1 suddenly turns into a climb up a residential area where once you fail once you might as well reset the game.
A boss fight where the hitbox on the boss is awkward to hit while they dive bomb and stun lock you no problem
A section where you're shooting someone from the back of a car but the bullets just work or don't, sometimes mashing here leaves you with a perfect score or you lose within the first 15 seconds.

Omega in Megaman ZX
His AI is random, some fights he can be a fun challenge, others he can spam the attack with more I frames then the move itself that heals a 6th of his health over and over again right at the end.
And to actually get the reward for this boss fight you need to do the teleporting spike trap in reverse which needs leaps of faith so good luck first try.

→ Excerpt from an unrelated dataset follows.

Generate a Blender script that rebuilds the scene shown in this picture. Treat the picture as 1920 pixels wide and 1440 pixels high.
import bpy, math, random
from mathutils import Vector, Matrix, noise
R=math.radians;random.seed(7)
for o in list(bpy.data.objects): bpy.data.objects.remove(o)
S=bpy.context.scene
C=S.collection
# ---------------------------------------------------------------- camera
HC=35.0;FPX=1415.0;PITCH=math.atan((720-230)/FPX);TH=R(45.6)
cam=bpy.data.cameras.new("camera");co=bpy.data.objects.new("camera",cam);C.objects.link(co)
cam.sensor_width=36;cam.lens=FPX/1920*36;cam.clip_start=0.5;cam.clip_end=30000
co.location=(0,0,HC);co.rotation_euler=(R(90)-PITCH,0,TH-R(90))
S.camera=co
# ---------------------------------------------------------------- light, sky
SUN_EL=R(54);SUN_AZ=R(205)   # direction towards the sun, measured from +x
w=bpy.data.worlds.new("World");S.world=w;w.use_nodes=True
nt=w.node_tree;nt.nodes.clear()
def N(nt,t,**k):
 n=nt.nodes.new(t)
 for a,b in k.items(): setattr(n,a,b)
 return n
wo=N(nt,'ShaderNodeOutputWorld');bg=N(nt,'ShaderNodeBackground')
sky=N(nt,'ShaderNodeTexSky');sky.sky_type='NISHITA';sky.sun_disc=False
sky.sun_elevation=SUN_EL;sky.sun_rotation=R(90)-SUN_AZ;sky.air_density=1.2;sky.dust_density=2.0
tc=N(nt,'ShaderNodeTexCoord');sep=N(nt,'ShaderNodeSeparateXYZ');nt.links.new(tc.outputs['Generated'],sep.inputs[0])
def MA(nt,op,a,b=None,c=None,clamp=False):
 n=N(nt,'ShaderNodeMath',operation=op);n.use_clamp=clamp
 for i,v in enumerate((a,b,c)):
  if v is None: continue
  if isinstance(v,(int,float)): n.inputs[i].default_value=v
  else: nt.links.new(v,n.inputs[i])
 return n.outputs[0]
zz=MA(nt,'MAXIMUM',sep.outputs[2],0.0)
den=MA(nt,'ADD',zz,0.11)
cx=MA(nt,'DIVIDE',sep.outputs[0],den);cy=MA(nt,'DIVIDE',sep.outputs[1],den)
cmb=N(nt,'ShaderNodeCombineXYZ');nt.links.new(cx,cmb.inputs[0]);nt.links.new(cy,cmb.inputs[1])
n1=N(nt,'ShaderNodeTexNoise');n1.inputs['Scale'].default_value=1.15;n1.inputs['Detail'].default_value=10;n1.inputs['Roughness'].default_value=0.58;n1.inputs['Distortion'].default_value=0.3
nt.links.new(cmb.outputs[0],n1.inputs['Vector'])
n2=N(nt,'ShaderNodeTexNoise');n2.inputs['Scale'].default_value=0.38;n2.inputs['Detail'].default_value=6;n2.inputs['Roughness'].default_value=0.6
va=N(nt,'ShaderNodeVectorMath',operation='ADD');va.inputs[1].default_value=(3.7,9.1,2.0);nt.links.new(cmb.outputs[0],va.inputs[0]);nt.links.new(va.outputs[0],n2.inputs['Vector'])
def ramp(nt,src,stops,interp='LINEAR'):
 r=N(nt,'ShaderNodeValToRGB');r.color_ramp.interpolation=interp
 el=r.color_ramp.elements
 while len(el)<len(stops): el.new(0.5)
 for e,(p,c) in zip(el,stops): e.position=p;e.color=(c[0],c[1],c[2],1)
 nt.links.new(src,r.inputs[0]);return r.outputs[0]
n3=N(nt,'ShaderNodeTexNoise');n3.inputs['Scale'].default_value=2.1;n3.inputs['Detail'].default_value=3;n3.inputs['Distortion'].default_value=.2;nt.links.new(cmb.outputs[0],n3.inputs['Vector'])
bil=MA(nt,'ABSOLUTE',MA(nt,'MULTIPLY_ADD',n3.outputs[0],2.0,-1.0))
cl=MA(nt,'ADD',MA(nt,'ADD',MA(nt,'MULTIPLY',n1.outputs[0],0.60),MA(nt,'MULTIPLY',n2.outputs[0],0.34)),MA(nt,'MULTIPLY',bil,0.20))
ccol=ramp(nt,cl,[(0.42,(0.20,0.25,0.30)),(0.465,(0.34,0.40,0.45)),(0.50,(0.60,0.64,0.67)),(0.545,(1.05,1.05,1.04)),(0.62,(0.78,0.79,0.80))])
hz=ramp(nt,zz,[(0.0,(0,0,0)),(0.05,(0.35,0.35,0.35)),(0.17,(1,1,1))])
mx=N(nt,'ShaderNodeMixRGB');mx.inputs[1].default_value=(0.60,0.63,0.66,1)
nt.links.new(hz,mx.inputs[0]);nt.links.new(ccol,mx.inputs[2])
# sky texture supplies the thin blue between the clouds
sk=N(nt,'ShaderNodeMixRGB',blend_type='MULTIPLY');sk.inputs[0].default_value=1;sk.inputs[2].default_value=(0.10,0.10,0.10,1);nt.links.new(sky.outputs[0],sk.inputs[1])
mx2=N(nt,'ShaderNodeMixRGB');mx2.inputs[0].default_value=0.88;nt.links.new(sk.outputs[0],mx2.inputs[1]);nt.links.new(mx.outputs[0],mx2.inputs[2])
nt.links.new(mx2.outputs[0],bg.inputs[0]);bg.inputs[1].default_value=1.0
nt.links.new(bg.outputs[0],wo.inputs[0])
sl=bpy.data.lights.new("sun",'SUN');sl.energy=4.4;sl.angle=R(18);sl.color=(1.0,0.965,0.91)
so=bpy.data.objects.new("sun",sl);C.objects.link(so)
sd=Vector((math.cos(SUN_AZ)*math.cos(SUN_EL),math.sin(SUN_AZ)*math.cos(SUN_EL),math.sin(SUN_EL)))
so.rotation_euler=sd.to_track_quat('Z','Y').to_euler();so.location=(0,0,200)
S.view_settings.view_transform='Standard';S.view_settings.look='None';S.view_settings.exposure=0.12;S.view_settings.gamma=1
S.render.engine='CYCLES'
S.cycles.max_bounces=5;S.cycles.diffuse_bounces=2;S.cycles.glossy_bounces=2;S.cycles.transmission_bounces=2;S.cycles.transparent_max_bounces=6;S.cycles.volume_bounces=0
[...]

These examples(bar the ladder one) are all examples of neccesary artificial difficulty though, maybe not the rubberbanding in racing. Fighting game AI has to cheat to make the game even remotely competitive, and card game AI does it for the same reason.

lmao

Higher difficulties levels with enemy AI unchanged but they have 10 times more health and damage resistances. *koff* DIABLO *kof*

A better name would be "lazy difficulty" since everything in a game is an artificial construct. Videogames don't occur in nature, folks, and being natural isn't automatically a good thing.

Artificial difficulty is probably the most retarded videogame term I've heard.

Zelda2 had a reason for that shit, and it didn't matter because the fights lasted as long as you wanted. Dark souls had the space for a cat thing no one even fights, they could have done a bit more than armor changes all over. And then NG+ is just damage sponge central.